チクル妄想工房

サークル「小公園」の仮拠点です。ガムベースの作ったものを載せたり、他人の創作物への感想を書いたりしています。

文脈と物語

 文脈というものを取り去ってしまっても物語は成立するのではないか、とそんな気がします。

 文脈という言葉は日常的に使われますけれども、その意味は僕も完璧に理解しているわけではなくて、厳密に説明するのがすごく難しいんですけれど、おおざっぱにいえば話題から話題への繋がりのことです。文脈という言葉が使われるときは、今現在の話題がどんな文脈に連なっているかを問うていることが多いです。

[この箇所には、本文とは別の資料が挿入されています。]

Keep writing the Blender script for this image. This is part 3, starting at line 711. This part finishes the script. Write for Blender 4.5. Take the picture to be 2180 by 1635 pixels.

 文脈の形成は直前の情報を拾い上げて鎖のように繋いでいく作業になりますので、少なからず情報の蓄積が伴うのであって、文脈を破壊するということは、すなわち直前の情報を破棄するということです。いま語っている事柄の内容を、その事柄を語り終えた次の瞬間に忘れてしまう。語っても情報が何も蓄積されず、いつも白紙に線を引く作業をしている。引いたそばから線は消えて紙はいつまでたっても白紙のまま。当然ながらストーリーは進みません。酒場で旅の仲間を探して洞窟にもぐり宝を探して彷徨う、ということなど到底できるはずがありません。酒場に入った瞬間に目的を忘れ、途方に暮れて辺りを見回すと、自分がどこにいるかわからなくなっている。
 それでも物語は成立すると僕は思うんです。物語という言い方があっているのかどうかわかりませんが、ピンとこないなら小説を想定してもらえればいいです。
 小説でもある話題を、次の話題が引き継ぐという形式になっていると思います。「朝起きて、」と書いたそのあとに「洗面所で顔を洗った。」と書けば論理的に繋がっていることになるかなと思いますが、もし「朝起きて、」が情報として蓄積されなければ、次に来る言葉が「妹が朝食を残した。」となるかもしれない。ここまでばらばらに分解するとさすがに話の筋もなにもなくなって、何も進まないだろうと思うのですが、もうちょっと大きな単位で考えてみます。物語は語り手の実況形式で書くことにし、加えて、ひとつの文のなかでは論理が破たんしない、といったような制約があれば、物語は繋がっていくんじゃないかなあと思います。語り手は、現在自分がどんな状況にあるのか、すぐに忘れてしまうという状態です。それでも、語り手は身体を持って通常のスピードの時間の中に生き、外界からは他の人と同じように刺激を受け、それを認識して瞬間的に反応することもできる。そういうふうに、語り手はあくまでも普通の人間であるとして語ります。強い光が当たれば眩しいし、車に当たれば痛い。物質世界の現象に対して語り手は反応します。
 語り手の反応は、それに対する外界の反応を生みます。語り手も物質世界の一員である限りこれは自ずと起こること。語り手の反応が外界に働きかけて変化を与え、その変化が語り手に再び呼びかけます。世界は一定ではなく、動き続けているわけで、その動きの中に語り手の身体は参加しているんです。
 この特徴があるから、新規の情報の蓄積が皆無でも、語りは堂々巡りにはならず、物語が完全に停滞してしまうことはありません。動いてさえいればいつかどこかに辿り着きます。辿り着きさえすればいいのです。だから物語は文脈がなくても、ひとつひとつの文の意味さえ崩れていなければ、ちゃんと成立すると考えます。

 やるとしたら、文章が次々に消えていってしまうノベルゲームが最適なんじゃないだろうか、と僕は思うのです。こういうのもいつかやれたらいいと思いますね。